A beleza dos versos é constante, mesmo ao tratar de assuntos como xenofobia em "visita ao masp": "[...] Boa tarde // E a atendente / Sabe de onde / Sou // minha língua / brotando raios / da silibrina; pa / dres cíceros e / cangaço // Pergunta o que / Fui fazer por ali // ... vim a trabalho ... // Pergunta / dentes cheirando a / listerine azul / se já encontrei / emprego // deve achar que me chamo / Severino // mas não tive / tamanha honra" e também a falsa religião quando o pastor adverte que "a língua é para sentir sabores" no poema "deus teria dito a ele": "[...] pois tudo depende da / fome // e é pela boca / que se come // e é pela boca / que se sacia // e é pela boca / que seguimos insones / e crentes / que sem dormir / jamais / amanheceria".

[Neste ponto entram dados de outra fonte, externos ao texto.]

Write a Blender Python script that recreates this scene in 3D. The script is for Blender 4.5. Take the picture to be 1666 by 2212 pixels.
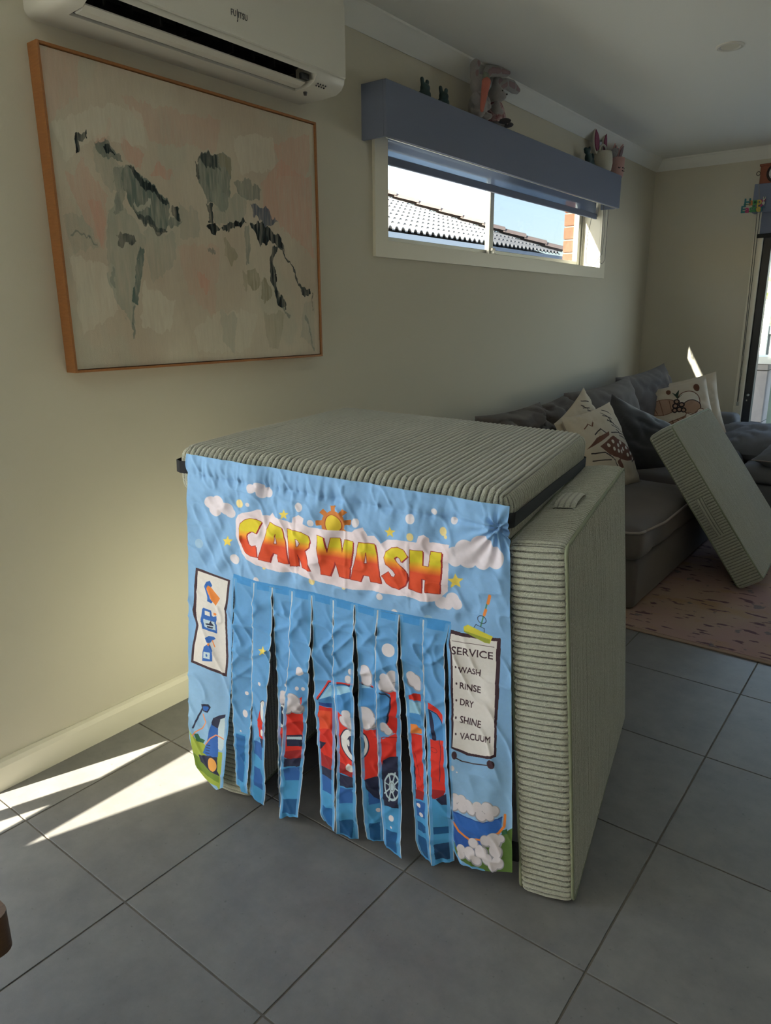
import bpy, bmesh, math, random
import numpy as np
from mathutils import Vector, Matrix, noise as mnoise
random.seed(7); rng = np.random.RandomState(7)
for o in list(bpy.data.objects): bpy.data.objects.remove(o)
S = bpy.context.scene; COL = S.collection
# ------------------------------------------------------------------ camera
YAW, PITCH, ROLL, FPX = -.6549, -.2673, -.0064, 1542.6
CAM = Vector((1.9192, -.69, 1.2749))
fw = Vector((math.sin(YAW)*math.cos(PITCH), math.cos(YAW)*math.cos(PITCH), math.sin(PITCH)))
rt = Vector((math.cos(YAW), -math.sin(YAW), 0)); up = rt.cross(fw)
r2 = rt*math.cos(ROLL)+up*math.sin(ROLL); u2 = -rt*math.sin(ROLL)+up*math.cos(ROLL)
cd = bpy.data.cameras.new('camera'); cam = bpy.data.objects.new('camera', cd); COL.objects.link(cam)
cd.sensor_fit = 'HORIZONTAL'; cd.sensor_width = 36; cd.lens = FPX*36/1666; cd.clip_start = .02; cd.clip_end = 500
cam.matrix_world = Matrix(((r2.x, u2.x, -fw.x, CAM.x), (r2.y, u2.y, -fw.y, CAM.y), (r2.z, u2.z, -fw.z, CAM.z), (0, 0, 0, 1)))
S.camera = cam
# ------------------------------------------------------------------ sky, sun, exposure
S.view_settings.view_transform = 'Standard'; S.view_settings.look = 'None'
S.view_settings.exposure = 1.3; S.view_settings.gamma = 1; S.view_settings.use_curve_mapping = False
S.cycles.use_denoising = True; S.cycles.max_bounces = 14; S.cycles.diffuse_bounces = 8; S.cycles.transparent_max_bounces = 16
S.cycles.sample_clamp_indirect = 6
SUN_DIR = Vector((.35, 1, -.625)).normalized()
SKY_GAIN, SUN_STRENGTH = .24, 18.0
w = bpy.data.worlds.new('sky'); S.world = w; w.use_nodes = True
nt = w.node_tree; nt.nodes.clear()
sky = nt.nodes.new('ShaderNodeTexSky'); sky.sky_type = 'NISHITA'; sky.sun_disc = False
sky.sun_elevation = math.asin(-SUN_DIR.z); sky.sun_rotation = math.atan2(-SUN_DIR.x, -SUN_DIR.y)
sky.air_density = 1.3; sky.dust_density = 1.6; sky.ozone_density = 1.5
tc = nt.nodes.new('ShaderNodeTexCoord'); nz = nt.nodes.new('ShaderNodeTexNoise'); nz.inputs['Scale'].default_value = 2.2; nz.inputs['Detail'].default_value = 6
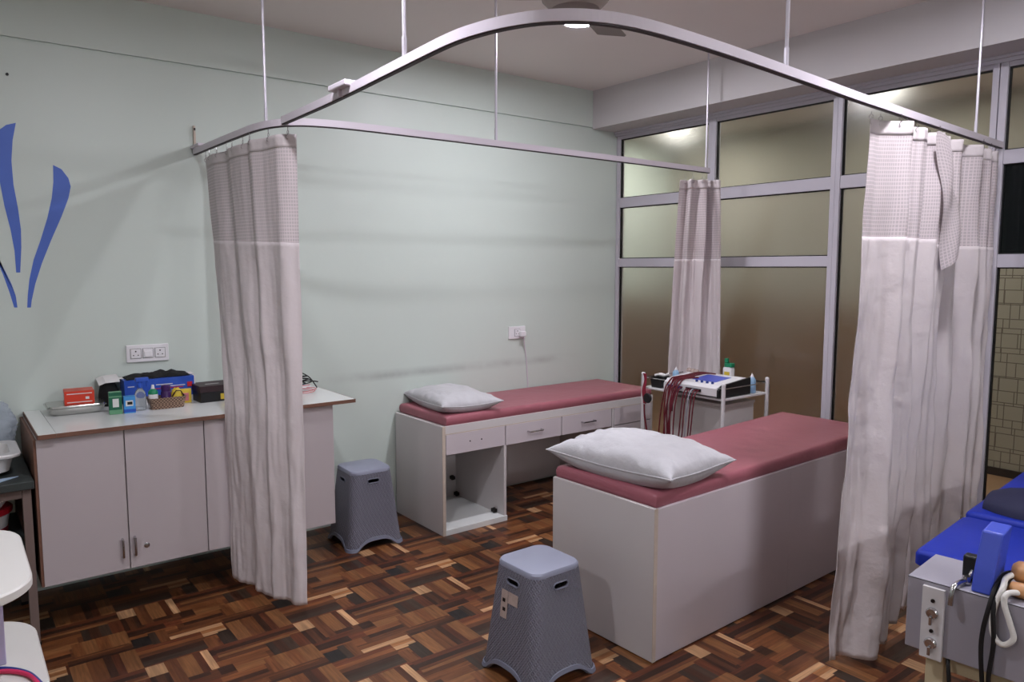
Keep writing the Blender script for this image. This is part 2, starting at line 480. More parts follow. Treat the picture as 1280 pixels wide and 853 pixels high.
bay(4.215, 3.362, P3, R3)
bay(3.302, 2.45, P3, R3)
bay(2.39, 1.60, [(.1, 2.07, 'frost_film'), (2.145, 2.6, 'frost_clear')], [(0, .1), (2.07, 2.145), (2.6, 2.655)])
bay(1.53, .70, [(.1, 1.60, 'clearglass'), (1.667, 2.12, 'smoked'), (2.19, 2.6, 'frost_clear')], [(0, .1), (1.60, 1.667), (2.12, 2.19), (2.6, 2.655)], w=.07)
bay(.64, -.20, P3, R3)
bay(-.26, -1.1, P3, R3)
bay(-1.16, -2.17, P3, R3)
# header fillet under the beam, in front of the glass line
bm = bmesh.new(); add_box(bm, (XG-.045, YB, 2.622), (XG-.03, YW, ZB), .002); add_box(bm, (XG-.06, YB, 2.64), (XG-.045, YW, ZB), .002)
struct('trim_1', bm, M['alu'])

# ================================================================ CEILING LIGHTS, FAN
def ceiling_light(label, loc, m='lamp'):
    t = thing('ceiling_light', label, 'light', loc)
    x, y, z = loc
    bm = bmesh.new(); add_lathe(bm, (x, y, z-.035), [(.085, .035), (.092, .03), (.093, .006), (.086, 0), (.076, .003)], 32, True, False)
    obj('housing', bm, M['white'], t, True)
    obj('diffuser', lathe((x, y, z-.04), [(.0, .006), (.04, .006), (.075, .006), (.075, .012)], 32), M[m], t, True)
    return t
L0 = ceiling_light('round ceiling light glowing just past the fan blade', (2.80, 3.065, ZC))
dup(L0, (2.80, 1.10, ZC), label='round ceiling light above the right curtain, outside the frame')
dup(L0, (.82, 2.0, ZC), label='round ceiling light above the camera, outside the frame')
dup(L0, (-1.4, 1.1, ZC), label='added round ceiling light, unseen, behind the camera to the left')  # unseen light added to brighten the room
L1 = ceiling_light('added round corridor light beyond the glass behind the right curtain', (5.5, 2.75, ZC), 'corr_fill')  # corridor lights are added to brighten the frosted panes from beyond
dup(L1, (5.6, 4.75, ZC), label='added round corridor light beyond the glass, farthest from the camera')
dup(L1, (5.4, -.3, ZC), label='added round corridor light beyond the glass, nearest the camera')

def added_tube_light(label, loc, rz):
    t = thing('added_tube_light', label, 'light', loc, rz); ROOTM.pop(t.name)
    obj('batten', box((-.62, 0, -.03), (.62, .035, .03), .004), M['white'], t)
    obj('added_tube_diffuser', tube([(-.60, .055, 0), (.60, .055, 0)], .022, 14), M['tube'], t, True)
    for x in (-.61, .61): obj('end_cap', box((x-.012, .03, -.028), (x+.012, .082, .028), .003), M['white'], t)
    return t
T0 = added_tube_light('added long tube light, unseen, high on the wall behind the camera', (1.95, YB, 2.35), 0)  # tube added out of view for frontal light and its shadows
FX, FY, FZ = 1.93, 2.13, 2.595
fan = thing('ceiling_fan', 'brown-grey ceiling fan with one blade pointing at the round light', 'fan', (FX, FY, FZ))
obj('motor', lathe((FX, FY, FZ), [(.02, -.05), (.09, -.045), (.125, -.01), (.12, .04), (.05, .07), (.02, .08)], 28), M['fan'], fan, True)
obj('downrod', tube([(FX, FY, FZ+.07), (FX, FY, ZC-.04)], .012), M['fan'], fan, True)
obj('canopy', lathe((FX, FY, ZC-.07), [(.02, 0), (.06, .03), (.06, .07)], 20), M['fan'], fan, True)
for k in range(3):
    a = math.radians(30+120*k); d = Vector((math.cos(a), math.sin(a), 0)); s = Vector((-d.y, d.x, 0))
    bm = bmesh.new(); prof = [(.10, .035), (.2, .05), (.35, .062), (.515, .064), (.525, .055)]
    for sgn in (1,):
        rings = []
        for r, w in prof:
            c = Vector((FX, FY, FZ+.01))+d*r
            rings.append([tuple(c+s*w+Vector((0, 0, .012+.0))), tuple(c+s*w+Vector((0, 0, .008))), tuple(c-s*w+Vector((0, 0, -.012))), tuple(c-s*w+Vector((0, 0, -.008)))])
        add_loft(bm, rings)
    obj('blade', bm, M['fan'], fan)

# ================================================================ CURTAIN TRACKS
def track(path, zb, h=.029, w=.022):
    bm = bmesh.new(); bd = bmesh.new(); P = [Vector((x, y, 0)) for x, y in path]
    rings, rd = [], []
    for i, p in enumerate(P):
        t = (P[min(i+1, len(P)-1)]-P[max(i-1, 0)]).normalized(); n = Vector((-t.y, t.x, 0))
        r = [p+n*w/2+Vector((0, 0, zb)), p+n*w/2+Vector((0, 0, zb+h)), p-n*w/2+Vector((0, 0, zb+h)), p-n*w/2+Vector((0, 0, zb))]
        rings.append([tuple(q) for q in r])
        r = [p+n*w*.32+Vector((0, 0, zb-.004)), p+n*w*.32+Vector((0, 0, zb+.002)), p-n*w*.32+Vector((0, 0, zb+.002)), p-n*w*.32+Vector((0, 0, zb-.004))]
        rd.append([tuple(q) for q in r])
    add_loft(bm, rings); add_loft(bd, rd)
    return bm, bd
ZT = 2.2
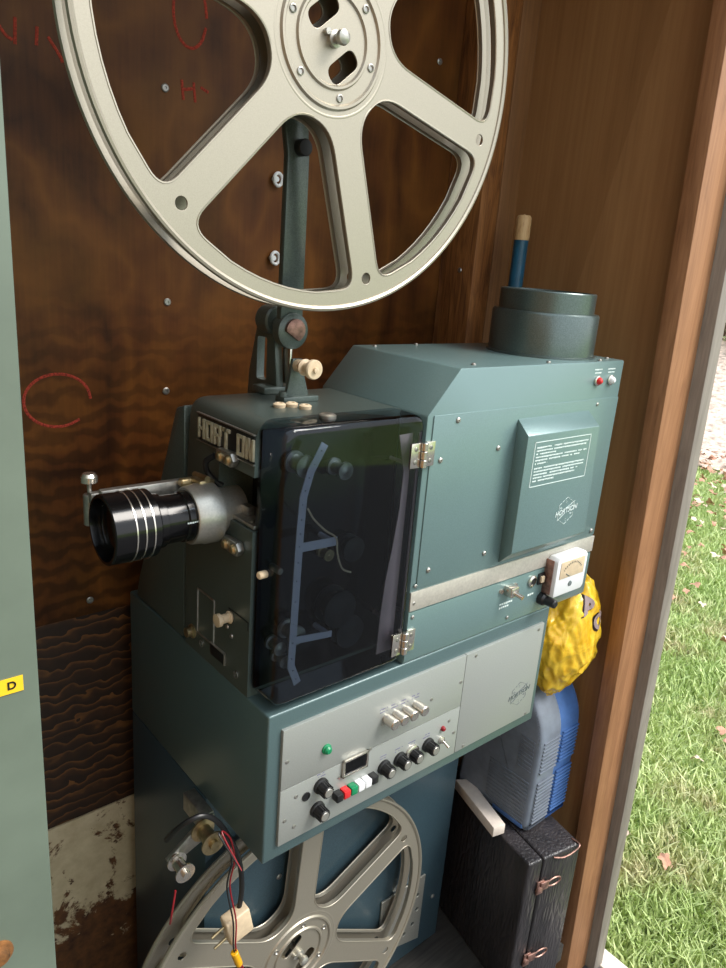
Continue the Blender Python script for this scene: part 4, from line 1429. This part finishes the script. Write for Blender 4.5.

Também o amor está presente em "creio que seja sobre você, filha": "tenho um poema enorme sobre / o tempo, que me acompanha em / mãos dadas e passeios sobre meus / ombros // tenho um poema enorme sobre / o tempo, com cabelos lavados / em promessas de nada de / lágrimas // tenho um poema enorme sobre / o tempo, cuja voz insisto manter / sob o mesmo volume das conversas do mundo [...] // tenho um poema enorme sobre / o tempo, o único para o qual / sussurro toda noite, viva mais / que eu, esteja aqui por todo / o sempre depois de mim [...]"
Deixo com vocês três exemplos completos dos poemas de Thiago Medeiros, um homem que "escreve para não esquecer de si mesmo", muito recomendado na prosa e também na poesia.
no dia que antecede catorze de dezembro
chove no dia
de santa luzia
dia em que a fome
me faz comer
pedaços da boca
tenho agora os
dentes à mostra
sem a guarda
dos lábios
não guardo mais
os dentes e alguém
confunde que esses
dentes indefesos
sejam uma graça
alcançada num
dia sacro
chove no dia
de santa luzia
nascerão flores
em pés de café
e sorrisos em
lábios roídos
pela anemia
das vontades
chove no dia
de santa luzia
e sou indiferente
à renitência das
águas e à grandeza
dos mares que sempre
estão secos aguardando
meu retorno
–
há quem fale
sobre haver
sal em meus
olhos onde
a língua não
alcança então
sigo mastigando
lábios
–
chove no dia
de santa luzia
e invejo todos
os mariscos por
não terem dentes
ou lábios
e por se reproduzirem
a distância
desconhecendo todos
os significados da carne
chove no dia
de santa luzia
é domingo e talvez
corte as unhas dos
pés e envenene
cafezais por
brotarem
flores
e talvez fume
até que me
apodreçam
as cordas
vocais
–
nunca precisei
de voz para nada
basta-me toda a
mudez do corpo
e o cochicho das
unhas que brotam
debochando das
flores que aguardam
chuvas no dia que antecede
catorze de dezembro
–
talvez meus
olhos caiam
em bandejas
de prata e eu
descubra que
são tão secos
quanto mares
quando não
estou perto
e talvez eu já seja
um marisco imóvel
sem lábios e sem
dentes que ignora
os significados da
carne
chove no dia
de santa luzia
é
domingo
não esperamos
nada além do
conforto dos
enforcados
vizinhança
da toca
de cima
ouço a
menina
dizer
mãe
olha como
ficou
colorido
ninguém
responde
não sou
o único
a morar
só por
aqui
não me conceda coroas
perdoa se
hoje não
desfaço
as tranças
do teu cabelo
não tenho fé
nos desfazeres
não tenho fé nos desmontes
não tenho fé
nos deslizes
mas ainda
acredito
num banho
de nanquim
caído dos olhos
de noite sem
lua
Sobre o autor: Thiago Medeiros é pernambucano de Caruaru. Escritor e agitador cultural. Idealizador do Encontro Literário Letras em Barro e da oficina Levante Literário. Publicou o livro de contos Claro é o mundo à minha volta, Editora Patuá. Apresenta, junto ao poeta Andri Carvão, o Simpósio de Poetas Bêbadxs. Lançou em 2020 a coletânea de poemas Cidade finada, Editora Telucazu. Organizou a antologia Nós que aqui estamos Nordeste, pela editora caruarense Arrelique. Escreve para não esquecer de si mesmo.